[Problem] Repeat, exactly and only, the lines from the beginning of the data through the line with "for q in ((BX0". Pictures are left out.

====================

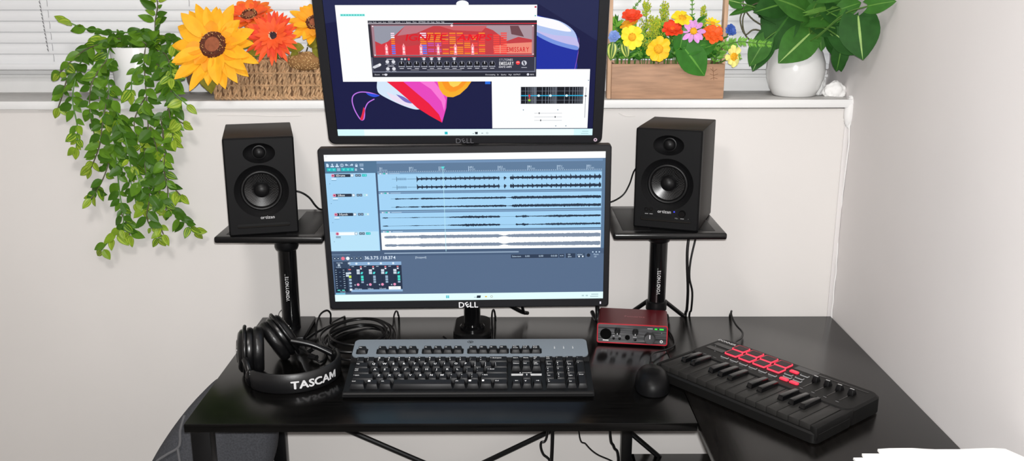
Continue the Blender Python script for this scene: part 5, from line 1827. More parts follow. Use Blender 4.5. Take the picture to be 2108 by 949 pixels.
# ------------------------------------------------------------------ woven basket with silk flowers
m_straw = mat('straw_rope', rgb(186, 150, 112), 0.75, var=0.30, vscale=90, bump=0.4, bscale=500)
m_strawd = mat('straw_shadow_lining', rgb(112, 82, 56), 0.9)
BX0, BX1, BY0, BY1, BZ0, BZ1 = -0.622, -0.335, 0.004, 0.118, sz(-0.5) + 0.001, sz(-0.5) + 0.083
bk = thing('wicker_basket', 'long woven straw basket on the sill, half hidden by the upper monitor', 'basket', ((BX0 + BX1) / 2, 0.06, BZ0))
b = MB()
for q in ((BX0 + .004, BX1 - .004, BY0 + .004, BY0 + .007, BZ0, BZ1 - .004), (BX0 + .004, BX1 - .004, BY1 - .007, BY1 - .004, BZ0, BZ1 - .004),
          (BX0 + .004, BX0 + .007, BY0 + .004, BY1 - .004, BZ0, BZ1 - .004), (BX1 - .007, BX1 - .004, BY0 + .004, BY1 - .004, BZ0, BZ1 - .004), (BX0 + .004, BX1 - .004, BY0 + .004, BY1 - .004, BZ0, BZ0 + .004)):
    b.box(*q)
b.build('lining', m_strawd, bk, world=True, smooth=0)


def twist(q, a, c, r, off, pitch, seg=5, lean=0.0, mi=0):
    a = Vector(a); c = Vector(c); ax = (c - a); L = ax.length; ax.normalize()
    u_ = ax.orthogonal().normalized(); v_ = ax.cross(u_)
    n = max(4, int(L / pitch * 7))
    ph0 = rn.uniform(0, 6)
    for st_ in (0, PI):
        pts = []
        for i in range(n + 1):
            t = i / n; th = 2 * PI * L * t / pitch + st_ + ph0
            pts.append(a + ax * (L * t) + u_ * (off * math.cos(th)) + v_ * (off * math.sin(th)) + Vector((lean * math.sin(t * PI * 3 + ph0), 0, 0)))
        q.tube(pts, r, seg, mi, res=1)


b = MB()
x = BX0 + 0.002
while x < BX1:
    twist(b, (x + rn.uniform(-.001, .001), BY0 + rn.uniform(-.0015, .0015), BZ0 + 0.003), (x + rn.uniform(-.002, .002), BY0, BZ1 - 0.002), 0.0027, 0.0024, 0.024, lean=0.0012)
    x += 0.0098
y = BY0 + 0.006
while y < BY1:
    twist(b, (BX0, y, BZ0 + 0.003), (BX0, y, BZ1 - 0.002), 0.0023, 0.0020, 0.021)
    y += 0.0088
for zz in (0.030, 0.056):
    twist(b, (BX0 - 0.001, BY0 - 0.0032, BZ0 + zz), (BX1, BY0 - 0.0032, BZ0 + zz), 0.0013, 0.0012, 0.012, 5)
    twist(b, (BX0 - 0.0032, BY0, BZ0 + zz), (BX0 - 0.0032, BY1, BZ0 + zz), 0.0017, 0.0016, 0.012, 5)
b.build('weave', m_straw, bk, world=True, smooth=60)
b = MB()
for zz in (BZ1 - 0.001, BZ0 + 0.0035):
    for a, c in (((BX0, BY0, zz), (BX1, BY0, zz)), ((BX0, BY1, zz), (BX1, BY1, zz)), ((BX0, BY0, zz), (BX0, BY1, zz)), ((BX1, BY0, zz), (BX1, BY1, zz))):
        twist(b, a, c, 0.0026, 0.0022, 0.018, 6)
b.build('rim', m_straw, bk, world=True, smooth=60)

m_sun = mat('sunflower_yellow', rgb(250, 176, 22), 0.7, var=0.10, vscale=50); m_sun2 = mat('sunflower_orange', rgb(247, 158, 18), 0.7, var=0.1, vscale=50)
m_seed = mat('seed_brown', rgb(92, 44, 26), 0.9, var=0.4, vscale=200, bump=0.6, bscale=400); m_seedl = mat('seed_tan', rgb(196, 150, 96), 0.9)
m_heart = mat('flower_heart_brown', rgb(150, 84, 54), 0.9, var=0.2, vscale=120)
m_org = mat('gerbera_orange', rgb(240, 88, 30), 0.7, var=0.12, vscale=60); m_org2 = mat('gerbera_deep', rgb(226, 62, 24), 0.7, var=0.12, vscale=60)
m_olive = leafmat('olive_leaf', rgb(128, 124, 40), 0.6, 0.3); m_brownleaf = leafmat('brown_leaf', rgb(92, 72, 52), 0.6, 0.3)


def frame(c, n):
    n = Vector(n).normalized()
    x = Vector((0, 0, 1)).cross(n)
    x = x.normalized() if x.length > 1e-3 else Vector((1, 0, 0))
    y = n.cross(x)
    M = Matrix((x, y, n)).transposed().to_4x4(); M.translation = Vector(c)
    return M


def flower(name, label, cat, c, n, R, rings, shape, pm, centre, stem_to, cup=0.25, group=None, scale=None, pw=0.42, stem_m=None, extra=None):
    t = thing(name, label, cat, (stem_to[0], stem_to[1], stem_to[2]), group=group)
    M = frame(c, n)
    q = MB()
    for ri, (cnt, rr, r0, lift_, mi) in enumerate(rings):
        for k in range(cnt):
            a = 2 * PI * (k + 0.5 * (ri % 2)) / cnt + rn.uniform(-0.10, 0.10)
            L = R * rr * rn.uniform(0.86, 1.08) * (scale(a % (2 * PI)) if scale else 1) - r0
            d = Vector((math.cos(a), math.sin(a), lift_ + rn.uniform(-0.12, 0.12)))
            base = Vector((math.cos(a) * r0, math.sin(a) * r0, 0.001 * ri))
            q.blade(M @ base, M.to_3x3() @ d, M.to_3x3() @ Vector((-d.x * lift_, -d.y * lift_, 1)), L, R * pw * rn.uniform(0.9, 1.12), shape, 10, rn.uniform(0.05, 0.35), rn.uniform(-0.05, 0.30), mi if rn.random() < 0.8 else 0, None, 0.03, rn)
    q.build('petals', pm, t, world=True, smooth=60)
    centre(M, t)
    c = Vector(c); b_ = c - Vector(n).normalized() * 0.004; e = Vector(stem_to)
    mid = (b_ + e) / 2 - Vector(n).normalized() * 0.02
    mid.y = max(mid.y, 0.02)
    MB().tube([b_, mid, e], 0.0016, 7, res=6).build('stem', stem_m or g_stem2, t, world=True, smooth=60)
    if extra:
        extra(M, t)
    return t


def seed_head(r, hh):
    def f(M, t):
        q = MB().lathe([(r, -0.002), (r * 1.02, hh * .4), (r * .85, hh), (r * .58, hh * 0.75), (0.0, hh * 0.45)], 30, 0, M)
        # inner disc is a paler heart
        q.lathe([(r * .56, hh * .76), (r * .35, hh * .80), (0, hh * .72)], 20, 1, M)
        for k in range(90):
            a = rn.uniform(0, 2 * PI); rr = r * rn.uniform(0.62, 1.0)
            z_ = hh * (0.95 if rr < r * .9 else 0.55)
            q.lathe([(0.0011, z_ - .0012), (0.0009, z_ + 0.0018), (0, z_ + 0.0022)], 5, 2 if rn.random() < .45 else 0, M @ Matrix.Translation((rr * math.cos(a), rr * math.sin(a), 0)))
        q.build('flower_head', [m_seed, m_heart, m_seedl], t, world=True, smooth=50)
    return f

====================

[Final result]
Continue the Blender Python script for this scene: part 5, from line 1827. More parts follow. Use Blender 4.5. Take the picture to be 2108 by 949 pixels.
# ------------------------------------------------------------------ woven basket with silk flowers
m_straw = mat('straw_rope', rgb(186, 150, 112), 0.75, var=0.30, vscale=90, bump=0.4, bscale=500)
m_strawd = mat('straw_shadow_lining', rgb(112, 82, 56), 0.9)
BX0, BX1, BY0, BY1, BZ0, BZ1 = -0.622, -0.335, 0.004, 0.118, sz(-0.5) + 0.001, sz(-0.5) + 0.083
bk = thing('wicker_basket', 'long woven straw basket on the sill, half hidden by the upper monitor', 'basket', ((BX0 + BX1) / 2, 0.06, BZ0))
b = MB()
for q in ((BX0 + .004, BX1 - .004, BY0 + .004, BY0 + .007, BZ0, BZ1 - .004), (BX0 + .004, BX1 - .004, BY1 - .007, BY1 - .004, BZ0, BZ1 - .004),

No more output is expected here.